Samourai Wallet Co-Founder ‘Desperately’ Asks for Donations to Cover $2M in Legal Bills. Source: TechGaged / Shutterstock
Samourai Wallet Co-Founder ‘Desperately’ Asks for Donations to Cover $2M in Legal Bills
In Brief
- • Samourai Wallet co-founder Keonne Rodriguez asked the crypto community for help covering mounting legal debts.
- • Rodriguez said prison time and financial penalties have left him unable to repay more than $2 million in fees.
- • The case continues fueling debate around privacy tools, open-source software, and developer liability in crypto.
Samourai Wallet co-founder and developer Keonne Rodriguez tweeted from prison to ask the crypto community to help him pay his legal debts as he’s been “financially wiped out.”
Rodriguez started off by saying that, five months into his prison sentence in the US, he’s no longer hoping for a Presidential pardon. He’s “simply a federal prisoner without money, power, or influence, and I will serve my full sentence,” Rodriguez writes.
Instead, he now owes more than $2 million in legal fees and a $250,000 fine, and invoices keep arriving. He adds:
“Samourai had well over 100,000 users. These users pushed over 2 billion dollars through our open source tools. We need those users and any bitcoiner who appreciates the work that we put into this industry for over a decade to help us now.”
Moreover, Rodriguez says that he’ll likely have to serve the full five years of his sentence. This would prevent him from working and repaying debts.
The developer has quite a few supporters on his side who argue that crypto software developers can’t be legally responsible for third parties’ actions. Also, legal processes of this kind could endanger free speech, individual privacy, and privacy-focused tools.
The code lives on
Samourai Wallet was a privacy-focused, non-custodial Bitcoin wallet. However, it was shuttered in April 2024 after the US brought federal money-laundering charges against its two founders, Rodriguez and William Lonergan Hill. They claimed that the wallet facilitated over $2 billion in transactions, including over $100 million in laundering from darknet markets.

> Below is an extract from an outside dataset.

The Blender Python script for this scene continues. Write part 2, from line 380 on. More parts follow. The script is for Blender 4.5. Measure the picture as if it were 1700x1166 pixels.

The two pleaded guilty to operating an unlicensed money transmitting business in 2025. CEO Rodrigues got five and CTO Hill received a four-year prison sentence.

“For 10 years Bill and I built and published open source code and tools for Bitcoin users,” Rodriguez wrote on Wednesday. “Those same tools and code are what the government says were criminal.”
Meanwhile, being open-source, the tools and code will always exist and be available. But the creators’ “lives have been decimated,” and they’ve been “financially wiped out,” Rodriguez concluded, adding that time is of the essence now.